You're also able to withdraw the $5,000 from your traditional IRA yourself, and send a check to the new custodian of your Roth. Big caveat, though: You have just 60 days to complete the transaction, otherwise you'll owe a 10% penalty plus income tax on the amount you withdrew.

Remember, to convert even a small amount of a traditional IRA, your modified adjusted gross income can't exceed $100,000 (regardless of whether you're married or single; married couples filing separately may not convert).

For more information, check out IRS Publication 590, "Individual Retirement Arrangements."

Roths are great, assuming the bull can be roused from the dead. I know you may not take this question seriously, but here goes: If by some small, minuscule chance we go Japanese and the bear prevails for a decade or two, is a loss on a Roth deductible (capital loss?), seeing that the gains are not taxable?

RP Koscinski

Generally, because IRAs are tax-advantaged, investors are not able to claim any losses incurred inside of an IRA. The same goes for a Roth, although there's a minuscule loophole that -- while completely legitimate -- is probably only useful to a small number of investors.

The problem is twofold. First, you must liquidate all of your Roth IRA accounts to claim a loss.

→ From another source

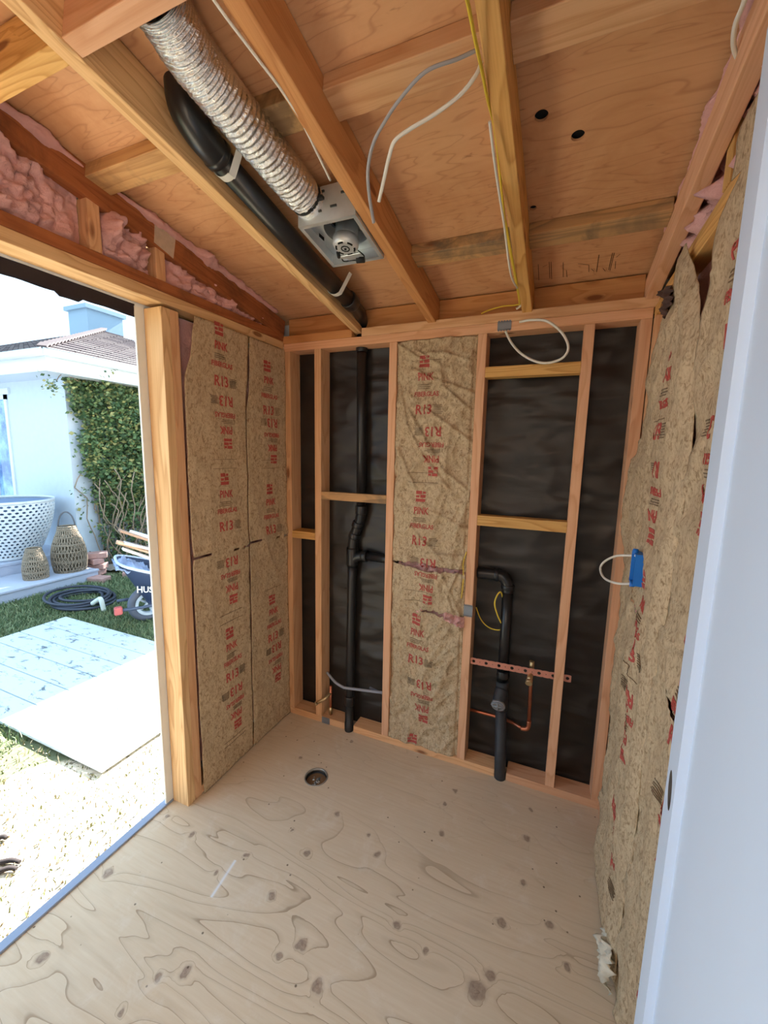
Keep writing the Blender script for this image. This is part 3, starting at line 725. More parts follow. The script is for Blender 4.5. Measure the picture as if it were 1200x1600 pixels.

If you close out all of your Roth IRA accounts, and the total distribution is less than your total contributions, you might be able to claim the loss.

Now comes the second sticking point: The loss is only deductible as a miscellaneous itemized deduction -- not as a regular capital loss. Regular capital losses (those that occur in taxable accounts) can be used to offset any taxable gains. And if the losses exceed the gains, you can offset up to $3,000 in ordinary income, saving any excess to deduct in future years. Not so with losses from a liquidated Roth, though. Because they're only deductible as a miscellaneous itemized deduction, the losses must exceed 2% of your adjusted gross income (AGI) before they can be deducted. So if your AGI is $100,000 and you've lost $7,000 in your Roth, only $5,000 of that loss is deductible. (Two percent of $100,000 is $2,000, so only the losses that exceed $2,000 are deductible, in this example.)

In order to more easily reach the 2% threshold, you can bunch your Roth losses with other miscellaneous itemized deductions, such as any unreimbursed business and travel expenses; professional association and union dues; cost of looking for a new job; work uniforms; tax advice and preparation fees and some legal fees. For more on miscellaneous itemized deductions, see Tax Time -- What You Can and Can't Deduct.

Keep in mind, though, that once you close your Roth to claim the loss deduction, you can't put the remaining money back into a Roth (or any other sort of IRA). You can, of course, open a new Roth account, but your contribution will be limited to the $3,000 annual contribution limit ($3,500 if you're 50 years of age or older). But you're still essentially forgoing the future benefit of a Roth for a deduction today. The further you are from retirement, the less sense this makes -- unless, of course, you really are expecting a 20-year bear market. I'm not.